• _Requirement_
Retype, please, the listing from its opening line through the line that contains "SC.cycles.caustics_refractive = True", both included, without the pictures.

• _Recorded information_

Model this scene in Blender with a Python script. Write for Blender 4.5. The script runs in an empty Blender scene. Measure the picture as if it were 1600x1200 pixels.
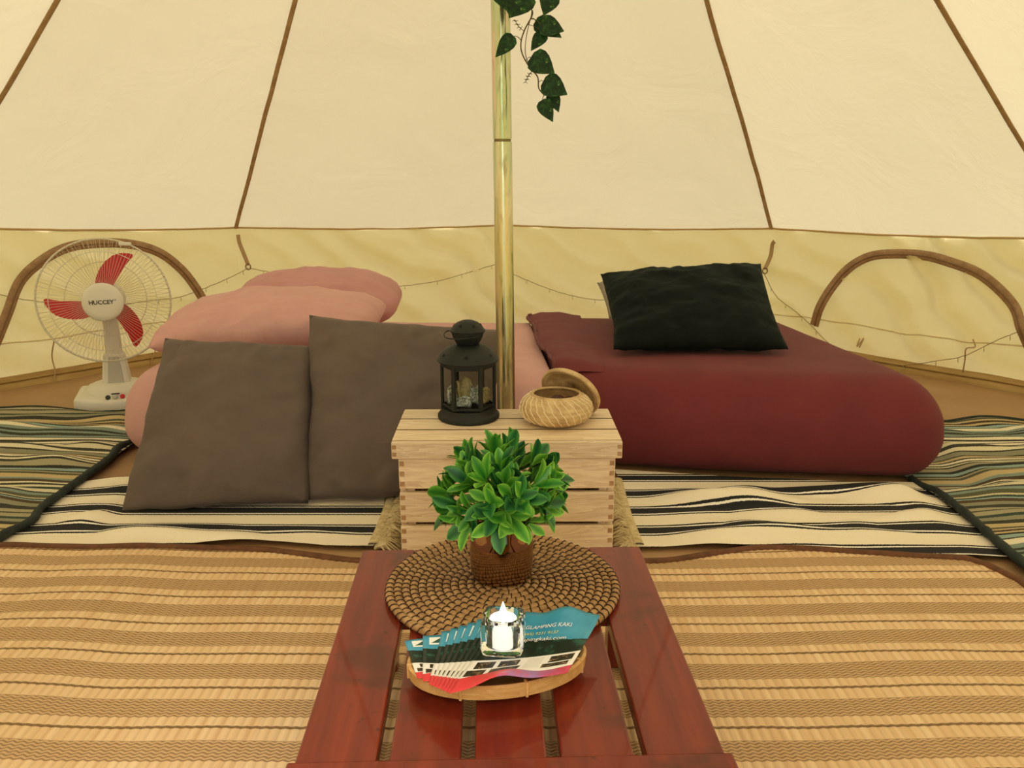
import bpy, bmesh, math, random
from mathutils import Vector, Matrix, noise
random.seed(7)
PI = math.pi
SC = bpy.context.scene
COL = SC.collection

# ------------------------------------------------------------------ camera
H = 0.85                                   # eye height in the tent doorway
FPX, PITCH = 1290.0, math.radians(14.4)    # focal length for a 1600 px wide frame, downward tilt
cam = bpy.data.cameras.new('camera')
cam.sensor_width = 36.0
cam.lens = FPX / 1600 * 36
cam.clip_start = 0.02
camo = bpy.data.objects.new('camera', cam)
COL.objects.link(camo)
camo.location = (0, 0, H)
camo.rotation_euler = (PI / 2 - PITCH, 0, 0)
SC.camera = camo
# ------------------------------------------------------------------ sky, sun, exposure
SC.view_settings.view_transform = 'Standard'
SC.view_settings.look = 'None'
SC.view_settings.exposure = 0.27
SC.view_settings.gamma = 1.0
SC.view_settings.use_curve_mapping = False
W = bpy.data.worlds.new('sky')
SC.world = W
W.use_nodes = True
wn = W.node_tree.nodes
wbg = wn['Background']
wbg.inputs[0].default_value = (0.95, 0.99, 1.06, 1)    # bright hazy overcast
wbg.inputs[1].default_value = 1.75
sl = bpy.data.lights.new('sun', 'SUN')
sl.energy = 4.2
sl.angle = math.radians(25)
sl.color = (1.0, 0.97, 0.93)
so = bpy.data.objects.new('sun', sl)
COL.objects.link(so)
so.rotation_euler = Vector((0.16, -0.61, 0.77)).to_track_quat('Z', 'Y').to_euler()
so.location = (1, -3, 6)
SC.cycles.max_bounces = 14
SC.cycles.diffuse_bounces = 7
SC.cycles.glossy_bounces = 5
SC.cycles.transmission_bounces = 8
SC.cycles.sample_clamp_indirect = 8
SC.cycles.caustics_reflective = False
SC.cycles.caustics_refractive = True

# ------------------------------------------------------------------ helpers
def ray(px, py):
    x = (px - 800) / FPX; y = (py - 600) / FPX
    return Vector((x, math.cos(PITCH) - y * math.sin(PITCH), -math.sin(PITCH) - y * math.cos(PITCH)))
CAM = Vector((0, 0, H))
def at_d(px, py, D):
    d = ray(px, py); return CAM + d * (D / d.y)
def at_z(px, py, z):
    d = ray(px, py); return CAM + d * ((z - H) / d.z)
def fbm(x, y=0, z=0, o=4):
    return noise.fractal(Vector((x, y, z)), 1.0, 2.0, o)
def sm(a, b, x):
    t = max(0.0, min(1.0, (x - a) / (b - a))); return t * t * (3 - 2 * t)
def lin(hexs):
    out = []
    for i in (0, 2, 4):
        c = int(hexs[i:i + 2], 16) / 255
        out.append(c / 12.92 if c <= .04045 else ((c + .055) / 1.055) ** 2.4)
    return (*out, 1)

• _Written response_
Model this scene in Blender with a Python script. Write for Blender 4.5. The script runs in an empty Blender scene. Measure the picture as if it were 1600x1200 pixels.
import bpy, bmesh, math, random
from mathutils import Vector, Matrix, noise
random.seed(7)
PI = math.pi
SC = bpy.context.scene
COL = SC.collection

# ------------------------------------------------------------------ camera
H = 0.85                                   # eye height in the tent doorway
FPX, PITCH = 1290.0, math.radians(14.4)    # focal length for a 1600 px wide frame, downward tilt
cam = bpy.data.cameras.new('camera')
cam.sensor_width = 36.0
cam.lens = FPX / 1600 * 36
cam.clip_start = 0.02
camo = bpy.data.objects.new('camera', cam)
COL.objects.link(camo)
camo.location = (0, 0, H)
camo.rotation_euler = (PI / 2 - PITCH, 0, 0)
SC.camera = camo
# ------------------------------------------------------------------ sky, sun, exposure
SC.view_settings.view_transform = 'Standard'
SC.view_settings.look = 'None'
SC.view_settings.exposure = 0.27
SC.view_settings.gamma = 1.0
SC.view_settings.use_curve_mapping = False
W = bpy.data.worlds.new('sky')
SC.world = W
W.use_nodes = True
wn = W.node_tree.nodes
wbg = wn['Background']
wbg.inputs[0].default_value = (0.95, 0.99, 1.06, 1)    # bright hazy overcast
wbg.inputs[1].default_value = 1.75
sl = bpy.data.lights.new('sun', 'SUN')
sl.energy = 4.2
sl.angle = math.radians(25)
sl.color = (1.0, 0.97, 0.93)
so = bpy.data.objects.new('sun', sl)
COL.objects.link(so)
so.rotation_euler = Vector((0.16, -0.61, 0.77)).to_track_quat('Z', 'Y').to_euler()
so.location = (1, -3, 6)
SC.cycles.max_bounces = 14
SC.cycles.diffuse_bounces = 7
SC.cycles.glossy_bounces = 5
SC.cycles.transmission_bounces = 8
SC.cycles.sample_clamp_indirect = 8
SC.cycles.caustics_reflective = False
SC.cycles.caustics_refractive = True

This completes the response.